Twenty-three years after his demise his poisonous legacy prevails in the state and politics of Pakistan. The Islamic parties were his partners in repression. The MQM and other ethnic-based groups were promoted by the intelligence agencies under his command to fracture the class unity of the workers, especially in Karachi, the bastion of the Pakistani proletariat. The leaders of all Muslim Leagues are his protégés. But the most ironic position is that of the PPP where several of Zia’s political descendants, including Yousaf Raza Gilani, are the stalwarts of today’s party. It is not just a question of individuals but the policies of the tyrant that continue to dominate and weigh down on society. The blasphemy laws, the Hudood Ordinances and other draconian laws against women and the oppressed are flourishing. None of the subsequent pseudo-democratic regimes have been able to repeal them. Nor can they in this socio-economic set up.

One of the tragedies of the movements in the neo-colonial world is the exaggerated role of the individual. This in fact reflects a certain cultural primitiveness. When individuals are made the ultimate focal points of movements, it becomes easier for the ruling political elites to manipulate these revolts after the fall of these personalities. They can limit and restrict the movements to the status quo if there is no revolutionary party to give leadership and a revolutionary perspective to the mass upsurge. Similarly, when movements get personified in individuals, again they can be diverted and destroyed by the elimination of those individual leaders. Dictatorship or democracy, the oligarchy of finance capital continues its crushing domination.

Ted Grant wrote in the 1960s: “In the history of society there have been many methods of class rule.

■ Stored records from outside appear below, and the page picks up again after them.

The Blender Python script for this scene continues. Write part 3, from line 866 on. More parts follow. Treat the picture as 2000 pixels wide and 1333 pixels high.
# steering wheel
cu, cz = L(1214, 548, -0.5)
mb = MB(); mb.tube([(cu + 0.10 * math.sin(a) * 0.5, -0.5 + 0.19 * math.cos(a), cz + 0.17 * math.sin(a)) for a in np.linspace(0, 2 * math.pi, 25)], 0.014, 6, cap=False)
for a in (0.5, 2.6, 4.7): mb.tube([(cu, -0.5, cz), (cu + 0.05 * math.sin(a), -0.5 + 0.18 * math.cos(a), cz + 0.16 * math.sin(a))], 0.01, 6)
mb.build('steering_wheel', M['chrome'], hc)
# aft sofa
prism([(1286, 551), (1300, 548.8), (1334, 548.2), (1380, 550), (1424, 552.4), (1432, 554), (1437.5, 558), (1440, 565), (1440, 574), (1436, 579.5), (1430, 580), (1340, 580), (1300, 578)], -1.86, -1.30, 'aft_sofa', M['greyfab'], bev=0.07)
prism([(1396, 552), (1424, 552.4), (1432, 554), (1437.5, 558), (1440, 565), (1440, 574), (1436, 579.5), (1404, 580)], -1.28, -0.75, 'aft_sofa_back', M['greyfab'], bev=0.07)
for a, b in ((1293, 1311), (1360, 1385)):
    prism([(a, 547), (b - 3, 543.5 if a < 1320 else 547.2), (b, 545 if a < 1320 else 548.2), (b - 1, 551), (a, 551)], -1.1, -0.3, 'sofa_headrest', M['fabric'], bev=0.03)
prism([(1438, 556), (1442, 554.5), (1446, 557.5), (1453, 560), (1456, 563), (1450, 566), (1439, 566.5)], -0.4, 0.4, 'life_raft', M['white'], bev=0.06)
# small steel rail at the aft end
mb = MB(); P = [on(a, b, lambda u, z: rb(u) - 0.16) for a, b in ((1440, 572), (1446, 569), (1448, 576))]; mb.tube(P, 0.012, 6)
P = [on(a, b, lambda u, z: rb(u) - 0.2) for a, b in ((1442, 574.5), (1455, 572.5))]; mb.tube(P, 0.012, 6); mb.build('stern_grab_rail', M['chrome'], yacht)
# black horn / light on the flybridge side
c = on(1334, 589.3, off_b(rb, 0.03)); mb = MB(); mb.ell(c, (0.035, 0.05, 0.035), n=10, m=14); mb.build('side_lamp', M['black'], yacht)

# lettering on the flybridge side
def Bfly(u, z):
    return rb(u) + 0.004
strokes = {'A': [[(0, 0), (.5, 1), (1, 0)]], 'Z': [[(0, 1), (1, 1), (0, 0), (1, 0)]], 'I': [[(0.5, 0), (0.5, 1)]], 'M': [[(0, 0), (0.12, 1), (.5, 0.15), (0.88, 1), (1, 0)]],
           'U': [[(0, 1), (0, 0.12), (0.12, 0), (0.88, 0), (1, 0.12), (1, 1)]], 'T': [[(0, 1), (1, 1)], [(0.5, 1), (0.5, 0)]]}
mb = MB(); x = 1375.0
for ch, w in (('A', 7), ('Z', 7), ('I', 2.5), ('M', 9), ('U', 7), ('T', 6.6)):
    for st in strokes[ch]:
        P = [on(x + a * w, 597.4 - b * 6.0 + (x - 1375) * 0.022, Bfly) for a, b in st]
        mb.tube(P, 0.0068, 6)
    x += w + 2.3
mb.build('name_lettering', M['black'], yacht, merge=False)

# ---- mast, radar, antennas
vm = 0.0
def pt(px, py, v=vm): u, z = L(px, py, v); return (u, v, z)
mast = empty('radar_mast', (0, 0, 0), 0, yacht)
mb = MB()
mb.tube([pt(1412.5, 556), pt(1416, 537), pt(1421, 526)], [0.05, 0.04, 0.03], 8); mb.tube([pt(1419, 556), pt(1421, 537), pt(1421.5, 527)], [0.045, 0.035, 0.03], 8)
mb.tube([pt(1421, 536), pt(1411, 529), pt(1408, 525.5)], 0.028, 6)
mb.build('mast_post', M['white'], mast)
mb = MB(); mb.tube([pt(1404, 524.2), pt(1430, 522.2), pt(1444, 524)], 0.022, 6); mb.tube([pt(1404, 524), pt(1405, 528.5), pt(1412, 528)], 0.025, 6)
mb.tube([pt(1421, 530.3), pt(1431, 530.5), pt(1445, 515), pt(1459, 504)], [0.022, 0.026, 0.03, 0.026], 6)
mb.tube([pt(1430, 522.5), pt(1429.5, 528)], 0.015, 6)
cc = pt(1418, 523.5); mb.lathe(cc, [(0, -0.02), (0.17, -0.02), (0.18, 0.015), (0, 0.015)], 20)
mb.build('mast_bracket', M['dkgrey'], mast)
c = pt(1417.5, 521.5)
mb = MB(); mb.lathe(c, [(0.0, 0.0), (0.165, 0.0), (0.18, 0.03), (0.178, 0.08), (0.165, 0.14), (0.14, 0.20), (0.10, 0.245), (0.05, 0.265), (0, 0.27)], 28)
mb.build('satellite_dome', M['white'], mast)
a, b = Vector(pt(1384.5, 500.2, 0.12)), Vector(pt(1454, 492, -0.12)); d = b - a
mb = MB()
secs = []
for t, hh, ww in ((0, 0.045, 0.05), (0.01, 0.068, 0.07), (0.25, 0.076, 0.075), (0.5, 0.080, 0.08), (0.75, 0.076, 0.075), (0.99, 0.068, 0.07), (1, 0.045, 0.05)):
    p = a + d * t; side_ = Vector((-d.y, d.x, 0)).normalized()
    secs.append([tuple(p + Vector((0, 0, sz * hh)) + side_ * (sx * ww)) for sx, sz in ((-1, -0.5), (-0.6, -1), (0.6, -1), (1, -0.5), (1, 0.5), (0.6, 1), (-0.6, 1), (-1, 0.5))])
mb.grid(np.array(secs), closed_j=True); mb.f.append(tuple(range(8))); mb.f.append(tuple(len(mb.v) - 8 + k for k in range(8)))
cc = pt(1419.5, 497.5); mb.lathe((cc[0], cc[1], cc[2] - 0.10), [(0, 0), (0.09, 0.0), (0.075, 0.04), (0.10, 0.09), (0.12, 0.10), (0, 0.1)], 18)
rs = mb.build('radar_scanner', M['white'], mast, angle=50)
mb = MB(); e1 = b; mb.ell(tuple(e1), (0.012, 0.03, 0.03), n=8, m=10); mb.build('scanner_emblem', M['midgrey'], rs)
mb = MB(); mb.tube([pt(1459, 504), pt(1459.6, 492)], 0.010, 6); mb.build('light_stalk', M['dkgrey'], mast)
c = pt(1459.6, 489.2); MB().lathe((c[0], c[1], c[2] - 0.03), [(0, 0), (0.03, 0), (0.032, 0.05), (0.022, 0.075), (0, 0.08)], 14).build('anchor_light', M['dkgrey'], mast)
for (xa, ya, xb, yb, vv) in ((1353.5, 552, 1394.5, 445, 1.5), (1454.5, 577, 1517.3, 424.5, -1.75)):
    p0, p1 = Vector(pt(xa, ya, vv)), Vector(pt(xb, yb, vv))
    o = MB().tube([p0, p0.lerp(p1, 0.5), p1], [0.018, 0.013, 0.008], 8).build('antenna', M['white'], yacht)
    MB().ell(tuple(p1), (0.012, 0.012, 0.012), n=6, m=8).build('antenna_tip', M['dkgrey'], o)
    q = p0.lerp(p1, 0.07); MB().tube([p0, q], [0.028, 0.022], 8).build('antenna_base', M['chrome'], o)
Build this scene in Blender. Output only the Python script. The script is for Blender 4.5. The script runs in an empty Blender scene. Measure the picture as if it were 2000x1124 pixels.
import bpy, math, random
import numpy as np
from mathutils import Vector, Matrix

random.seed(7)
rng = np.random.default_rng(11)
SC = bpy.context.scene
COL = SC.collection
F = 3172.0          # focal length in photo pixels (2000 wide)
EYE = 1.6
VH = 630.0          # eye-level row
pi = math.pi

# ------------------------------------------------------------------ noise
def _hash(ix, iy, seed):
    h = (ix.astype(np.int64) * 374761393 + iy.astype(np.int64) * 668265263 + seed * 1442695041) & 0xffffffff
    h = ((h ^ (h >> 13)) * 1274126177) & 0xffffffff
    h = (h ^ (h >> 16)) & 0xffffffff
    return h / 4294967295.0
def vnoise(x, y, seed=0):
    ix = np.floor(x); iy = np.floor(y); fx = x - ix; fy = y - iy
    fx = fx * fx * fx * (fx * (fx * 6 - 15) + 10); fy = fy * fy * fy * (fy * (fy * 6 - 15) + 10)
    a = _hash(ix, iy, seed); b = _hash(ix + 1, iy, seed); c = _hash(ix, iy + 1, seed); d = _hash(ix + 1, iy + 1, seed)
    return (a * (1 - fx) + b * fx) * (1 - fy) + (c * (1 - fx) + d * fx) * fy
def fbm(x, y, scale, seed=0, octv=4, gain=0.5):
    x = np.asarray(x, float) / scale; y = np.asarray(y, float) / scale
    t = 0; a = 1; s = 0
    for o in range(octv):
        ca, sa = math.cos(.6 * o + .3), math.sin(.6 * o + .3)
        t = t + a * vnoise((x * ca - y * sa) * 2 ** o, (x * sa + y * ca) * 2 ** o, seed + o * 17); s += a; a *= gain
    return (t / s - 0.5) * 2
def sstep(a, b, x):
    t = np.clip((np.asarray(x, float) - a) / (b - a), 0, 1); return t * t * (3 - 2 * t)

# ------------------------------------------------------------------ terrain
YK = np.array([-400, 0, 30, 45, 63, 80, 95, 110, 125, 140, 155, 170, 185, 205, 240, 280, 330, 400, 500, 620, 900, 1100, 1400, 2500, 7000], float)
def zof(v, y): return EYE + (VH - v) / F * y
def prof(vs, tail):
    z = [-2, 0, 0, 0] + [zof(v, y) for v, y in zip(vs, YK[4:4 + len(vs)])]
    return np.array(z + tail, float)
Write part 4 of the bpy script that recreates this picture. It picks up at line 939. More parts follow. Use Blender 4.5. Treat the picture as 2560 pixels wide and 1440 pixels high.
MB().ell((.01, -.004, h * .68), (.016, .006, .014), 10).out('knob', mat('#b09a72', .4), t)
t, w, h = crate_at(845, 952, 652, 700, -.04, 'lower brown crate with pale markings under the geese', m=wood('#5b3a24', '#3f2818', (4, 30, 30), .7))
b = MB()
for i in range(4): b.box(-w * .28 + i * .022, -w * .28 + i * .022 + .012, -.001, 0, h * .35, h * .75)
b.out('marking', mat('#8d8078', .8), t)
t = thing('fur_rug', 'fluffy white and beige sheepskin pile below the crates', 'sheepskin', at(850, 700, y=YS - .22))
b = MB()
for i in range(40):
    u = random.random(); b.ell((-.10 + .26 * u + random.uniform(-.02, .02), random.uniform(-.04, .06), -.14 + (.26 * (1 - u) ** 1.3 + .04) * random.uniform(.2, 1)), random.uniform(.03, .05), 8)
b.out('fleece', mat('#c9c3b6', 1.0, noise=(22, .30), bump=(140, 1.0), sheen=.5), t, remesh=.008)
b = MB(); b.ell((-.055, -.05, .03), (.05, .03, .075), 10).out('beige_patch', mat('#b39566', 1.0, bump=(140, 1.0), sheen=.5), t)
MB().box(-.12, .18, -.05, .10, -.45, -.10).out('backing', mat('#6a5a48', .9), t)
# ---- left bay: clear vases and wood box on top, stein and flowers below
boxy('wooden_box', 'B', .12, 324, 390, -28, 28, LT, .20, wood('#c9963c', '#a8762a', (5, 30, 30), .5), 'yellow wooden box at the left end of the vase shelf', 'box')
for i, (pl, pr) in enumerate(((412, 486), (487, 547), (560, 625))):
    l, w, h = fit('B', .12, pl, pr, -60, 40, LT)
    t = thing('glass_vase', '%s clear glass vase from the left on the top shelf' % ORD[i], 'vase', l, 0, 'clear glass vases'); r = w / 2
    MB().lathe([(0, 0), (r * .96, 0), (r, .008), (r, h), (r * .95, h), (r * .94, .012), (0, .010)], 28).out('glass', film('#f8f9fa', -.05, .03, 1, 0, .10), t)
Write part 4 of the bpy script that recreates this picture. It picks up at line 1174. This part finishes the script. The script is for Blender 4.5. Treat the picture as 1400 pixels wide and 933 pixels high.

This is especially true for capitalist society, with many peculiar and variegated forms: republic, monarchy, fascism, democracy, Bonapartist, centralised and federal…”

Unless and until the social and economic system for the preservation of which the Zia brutality was inflicted upon the people of Pakistan is not transformed, the wounds under the scars of July will continue to fester. The idea of having a secular, progressive, democratic and prosperous Pakistan within the confines of this rotten capitalist feudal system will remain a utopia and a deception for the masses.